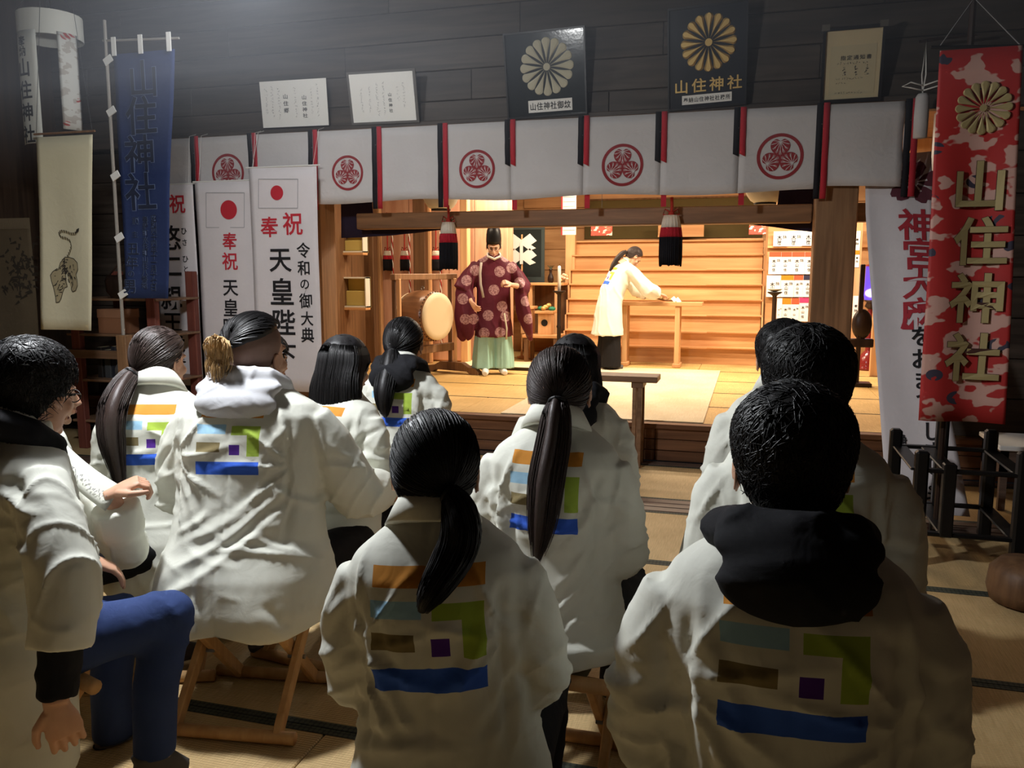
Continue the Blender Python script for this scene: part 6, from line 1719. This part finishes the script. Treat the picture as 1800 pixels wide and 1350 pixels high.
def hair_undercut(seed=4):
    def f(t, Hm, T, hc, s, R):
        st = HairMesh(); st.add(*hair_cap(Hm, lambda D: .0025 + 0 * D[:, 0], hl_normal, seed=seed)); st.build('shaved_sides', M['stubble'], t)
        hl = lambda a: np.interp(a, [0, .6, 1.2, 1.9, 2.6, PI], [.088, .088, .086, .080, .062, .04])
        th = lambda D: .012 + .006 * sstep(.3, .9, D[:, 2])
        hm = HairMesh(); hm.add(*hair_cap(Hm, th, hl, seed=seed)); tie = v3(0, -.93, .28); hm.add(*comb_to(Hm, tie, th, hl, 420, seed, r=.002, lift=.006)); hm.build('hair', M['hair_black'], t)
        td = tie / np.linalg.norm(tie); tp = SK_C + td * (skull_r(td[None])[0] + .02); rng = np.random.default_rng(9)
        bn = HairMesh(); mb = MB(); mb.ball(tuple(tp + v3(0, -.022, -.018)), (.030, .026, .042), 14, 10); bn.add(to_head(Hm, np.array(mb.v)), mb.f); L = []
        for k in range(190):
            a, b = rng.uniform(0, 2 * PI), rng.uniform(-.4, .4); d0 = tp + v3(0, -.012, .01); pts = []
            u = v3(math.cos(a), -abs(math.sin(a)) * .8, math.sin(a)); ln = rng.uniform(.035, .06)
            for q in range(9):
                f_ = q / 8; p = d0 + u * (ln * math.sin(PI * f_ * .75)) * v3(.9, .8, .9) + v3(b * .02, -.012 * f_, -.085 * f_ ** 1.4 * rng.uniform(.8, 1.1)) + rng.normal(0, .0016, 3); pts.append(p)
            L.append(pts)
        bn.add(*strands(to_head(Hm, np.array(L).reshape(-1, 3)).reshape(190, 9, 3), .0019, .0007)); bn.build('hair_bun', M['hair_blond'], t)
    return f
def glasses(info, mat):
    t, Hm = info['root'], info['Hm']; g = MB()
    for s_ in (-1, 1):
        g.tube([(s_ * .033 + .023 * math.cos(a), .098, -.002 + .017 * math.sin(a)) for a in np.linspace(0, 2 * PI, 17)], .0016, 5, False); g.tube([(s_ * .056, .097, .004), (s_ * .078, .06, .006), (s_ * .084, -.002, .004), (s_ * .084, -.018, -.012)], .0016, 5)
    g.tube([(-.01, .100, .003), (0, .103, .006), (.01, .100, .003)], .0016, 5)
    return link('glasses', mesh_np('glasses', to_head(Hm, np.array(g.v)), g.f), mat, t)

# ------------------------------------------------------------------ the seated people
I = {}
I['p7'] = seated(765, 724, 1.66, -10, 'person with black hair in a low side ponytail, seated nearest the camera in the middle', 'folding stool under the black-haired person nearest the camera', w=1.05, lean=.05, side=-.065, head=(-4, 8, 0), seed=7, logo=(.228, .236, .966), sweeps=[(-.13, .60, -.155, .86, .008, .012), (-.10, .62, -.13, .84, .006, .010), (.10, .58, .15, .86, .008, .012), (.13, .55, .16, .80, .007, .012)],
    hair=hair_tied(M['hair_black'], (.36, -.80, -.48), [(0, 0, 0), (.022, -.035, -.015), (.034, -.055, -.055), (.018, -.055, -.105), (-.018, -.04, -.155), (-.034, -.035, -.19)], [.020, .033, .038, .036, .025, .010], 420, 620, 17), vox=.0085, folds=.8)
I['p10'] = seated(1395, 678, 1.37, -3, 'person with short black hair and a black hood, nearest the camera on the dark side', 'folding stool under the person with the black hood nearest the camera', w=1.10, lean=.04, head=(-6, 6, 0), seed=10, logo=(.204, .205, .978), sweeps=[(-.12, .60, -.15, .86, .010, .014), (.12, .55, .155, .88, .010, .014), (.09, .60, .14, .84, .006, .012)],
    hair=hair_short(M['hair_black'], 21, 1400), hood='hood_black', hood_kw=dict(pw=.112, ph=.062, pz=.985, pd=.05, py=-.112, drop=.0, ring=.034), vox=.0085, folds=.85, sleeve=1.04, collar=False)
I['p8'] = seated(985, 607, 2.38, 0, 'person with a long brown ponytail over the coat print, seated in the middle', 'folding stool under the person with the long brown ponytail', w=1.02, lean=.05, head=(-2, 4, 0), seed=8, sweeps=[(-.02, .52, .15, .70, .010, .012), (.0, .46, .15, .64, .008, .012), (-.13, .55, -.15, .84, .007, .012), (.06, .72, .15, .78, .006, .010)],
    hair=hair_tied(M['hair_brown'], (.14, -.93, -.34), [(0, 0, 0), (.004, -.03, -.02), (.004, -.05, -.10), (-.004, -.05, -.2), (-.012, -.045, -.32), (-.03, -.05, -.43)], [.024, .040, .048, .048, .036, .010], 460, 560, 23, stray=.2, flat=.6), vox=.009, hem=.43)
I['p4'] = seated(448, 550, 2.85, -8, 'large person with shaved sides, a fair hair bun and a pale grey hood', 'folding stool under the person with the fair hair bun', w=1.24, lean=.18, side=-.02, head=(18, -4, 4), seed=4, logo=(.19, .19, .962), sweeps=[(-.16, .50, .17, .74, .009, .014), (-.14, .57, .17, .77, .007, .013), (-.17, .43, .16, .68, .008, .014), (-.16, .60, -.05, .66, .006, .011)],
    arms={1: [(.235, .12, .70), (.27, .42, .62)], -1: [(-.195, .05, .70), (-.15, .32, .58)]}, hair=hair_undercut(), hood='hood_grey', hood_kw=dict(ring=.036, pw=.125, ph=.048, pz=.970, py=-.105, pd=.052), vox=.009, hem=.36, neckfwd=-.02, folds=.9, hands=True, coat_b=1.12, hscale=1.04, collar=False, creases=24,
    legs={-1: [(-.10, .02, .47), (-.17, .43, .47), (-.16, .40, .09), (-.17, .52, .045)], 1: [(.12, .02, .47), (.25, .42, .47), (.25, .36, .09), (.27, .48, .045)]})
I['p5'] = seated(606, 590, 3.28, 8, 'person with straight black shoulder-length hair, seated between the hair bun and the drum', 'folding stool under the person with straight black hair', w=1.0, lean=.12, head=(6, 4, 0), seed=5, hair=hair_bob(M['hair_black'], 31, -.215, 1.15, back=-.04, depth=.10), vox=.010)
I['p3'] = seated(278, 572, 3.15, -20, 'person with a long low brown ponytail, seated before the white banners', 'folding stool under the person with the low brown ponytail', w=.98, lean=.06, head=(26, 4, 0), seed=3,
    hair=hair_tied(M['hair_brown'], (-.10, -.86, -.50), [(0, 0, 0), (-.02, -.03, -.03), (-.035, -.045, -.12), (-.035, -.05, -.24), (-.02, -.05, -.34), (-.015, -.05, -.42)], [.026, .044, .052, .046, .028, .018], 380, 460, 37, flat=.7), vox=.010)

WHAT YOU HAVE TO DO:
Print the complete listing exactly as it stands, without its pictures.

OUTPUT FOR THIS TASK:
Continue the Blender Python script for this scene: part 6, from line 1719. This part finishes the script. Treat the picture as 1800 pixels wide and 1350 pixels high.
def hair_undercut(seed=4):
    def f(t, Hm, T, hc, s, R):
        st = HairMesh(); st.add(*hair_cap(Hm, lambda D: .0025 + 0 * D[:, 0], hl_normal, seed=seed)); st.build('shaved_sides', M['stubble'], t)
        hl = lambda a: np.interp(a, [0, .6, 1.2, 1.9, 2.6, PI], [.088, .088, .086, .080, .062, .04])
        th = lambda D: .012 + .006 * sstep(.3, .9, D[:, 2])
        hm = HairMesh(); hm.add(*hair_cap(Hm, th, hl, seed=seed)); tie = v3(0, -.93, .28); hm.add(*comb_to(Hm, tie, th, hl, 420, seed, r=.002, lift=.006)); hm.build('hair', M['hair_black'], t)
        td = tie / np.linalg.norm(tie); tp = SK_C + td * (skull_r(td[None])[0] + .02); rng = np.random.default_rng(9)
        bn = HairMesh(); mb = MB(); mb.ball(tuple(tp + v3(0, -.022, -.018)), (.030, .026, .042), 14, 10); bn.add(to_head(Hm, np.array(mb.v)), mb.f); L = []
        for k in range(190):
            a, b = rng.uniform(0, 2 * PI), rng.uniform(-.4, .4); d0 = tp + v3(0, -.012, .01); pts = []
            u = v3(math.cos(a), -abs(math.sin(a)) * .8, math.sin(a)); ln = rng.uniform(.035, .06)
            for q in range(9):
                f_ = q / 8; p = d0 + u * (ln * math.sin(PI * f_ * .75)) * v3(.9, .8, .9) + v3(b * .02, -.012 * f_, -.085 * f_ ** 1.4 * rng.uniform(.8, 1.1)) + rng.normal(0, .0016, 3); pts.append(p)
            L.append(pts)
        bn.add(*strands(to_head(Hm, np.array(L).reshape(-1, 3)).reshape(190, 9, 3), .0019, .0007)); bn.build('hair_bun', M['hair_blond'], t)
    return f
def glasses(info, mat):
    t, Hm = info['root'], info['Hm']; g = MB()
    for s_ in (-1, 1):
        g.tube([(s_ * .033 + .023 * math.cos(a), .098, -.002 + .017 * math.sin(a)) for a in np.linspace(0, 2 * PI, 17)], .0016, 5, False); g.tube([(s_ * .056, .097, .004), (s_ * .078, .06, .006), (s_ * .084, -.002, .004), (s_ * .084, -.018, -.012)], .0016, 5)
    g.tube([(-.01, .100, .003), (0, .103, .006), (.01, .100, .003)], .0016, 5)
    return link('glasses', mesh_np('glasses', to_head(Hm, np.array(g.v)), g.f), mat, t)

# ------------------------------------------------------------------ the seated people
I = {}
I['p7'] = seated(765, 724, 1.66, -10, 'person with black hair in a low side ponytail, seated nearest the camera in the middle', 'folding stool under the black-haired person nearest the camera', w=1.05, lean=.05, side=-.065, head=(-4, 8, 0), seed=7, logo=(.228, .236, .966), sweeps=[(-.13, .60, -.155, .86, .008, .012), (-.10, .62, -.13, .84, .006, .010), (.10, .58, .15, .86, .008, .012), (.13, .55, .16, .80, .007, .012)],
    hair=hair_tied(M['hair_black'], (.36, -.80, -.48), [(0, 0, 0), (.022, -.035, -.015), (.034, -.055, -.055), (.018, -.055, -.105), (-.018, -.04, -.155), (-.034, -.035, -.19)], [.020, .033, .038, .036, .025, .010], 420, 620, 17), vox=.0085, folds=.8)
I['p10'] = seated(1395, 678, 1.37, -3, 'person with short black hair and a black hood, nearest the camera on the dark side', 'folding stool under the person with the black hood nearest the camera', w=1.10, lean=.04, head=(-6, 6, 0), seed=10, logo=(.204, .205, .978), sweeps=[(-.12, .60, -.15, .86, .010, .014), (.12, .55, .155, .88, .010, .014), (.09, .60, .14, .84, .006, .012)],
    hair=hair_short(M['hair_black'], 21, 1400), hood='hood_black', hood_kw=dict(pw=.112, ph=.062, pz=.985, pd=.05, py=-.112, drop=.0, ring=.034), vox=.0085, folds=.85, sleeve=1.04, collar=False)
I['p8'] = seated(985, 607, 2.38, 0, 'person with a long brown ponytail over the coat print, seated in the middle', 'folding stool under the person with the long brown ponytail', w=1.02, lean=.05, head=(-2, 4, 0), seed=8, sweeps=[(-.02, .52, .15, .70, .010, .012), (.0, .46, .15, .64, .008, .012), (-.13, .55, -.15, .84, .007, .012), (.06, .72, .15, .78, .006, .010)],
    hair=hair_tied(M['hair_brown'], (.14, -.93, -.34), [(0, 0, 0), (.004, -.03, -.02), (.004, -.05, -.10), (-.004, -.05, -.2), (-.012, -.045, -.32), (-.03, -.05, -.43)], [.024, .040, .048, .048, .036, .010], 460, 560, 23, stray=.2, flat=.6), vox=.009, hem=.43)
I['p4'] = seated(448, 550, 2.85, -8, 'large person with shaved sides, a fair hair bun and a pale grey hood', 'folding stool under the person with the fair hair bun', w=1.24, lean=.18, side=-.02, head=(18, -4, 4), seed=4, logo=(.19, .19, .962), sweeps=[(-.16, .50, .17, .74, .009, .014), (-.14, .57, .17, .77, .007, .013), (-.17, .43, .16, .68, .008, .014), (-.16, .60, -.05, .66, .006, .011)],
    arms={1: [(.235, .12, .70), (.27, .42, .62)], -1: [(-.195, .05, .70), (-.15, .32, .58)]}, hair=hair_undercut(), hood='hood_grey', hood_kw=dict(ring=.036, pw=.125, ph=.048, pz=.970, py=-.105, pd=.052), vox=.009, hem=.36, neckfwd=-.02, folds=.9, hands=True, coat_b=1.12, hscale=1.04, collar=False, creases=24,
    legs={-1: [(-.10, .02, .47), (-.17, .43, .47), (-.16, .40, .09), (-.17, .52, .045)], 1: [(.12, .02, .47), (.25, .42, .47), (.25, .36, .09), (.27, .48, .045)]})
I['p5'] = seated(606, 590, 3.28, 8, 'person with straight black shoulder-length hair, seated between the hair bun and the drum', 'folding stool under the person with straight black hair', w=1.0, lean=.12, head=(6, 4, 0), seed=5, hair=hair_bob(M['hair_black'], 31, -.215, 1.15, back=-.04, depth=.10), vox=.010)
I['p3'] = seated(278, 572, 3.15, -20, 'person with a long low brown ponytail, seated before the white banners', 'folding stool under the person with the low brown ponytail', w=.98, lean=.06, head=(26, 4, 0), seed=3,
    hair=hair_tied(M['hair_brown'], (-.10, -.86, -.50), [(0, 0, 0), (-.02, -.03, -.03), (-.035, -.045, -.12), (-.035, -.05, -.24), (-.02, -.05, -.34), (-.015, -.05, -.42)], [.026, .044, .052, .046, .028, .018], 380, 460, 37, flat=.7), vox=.010)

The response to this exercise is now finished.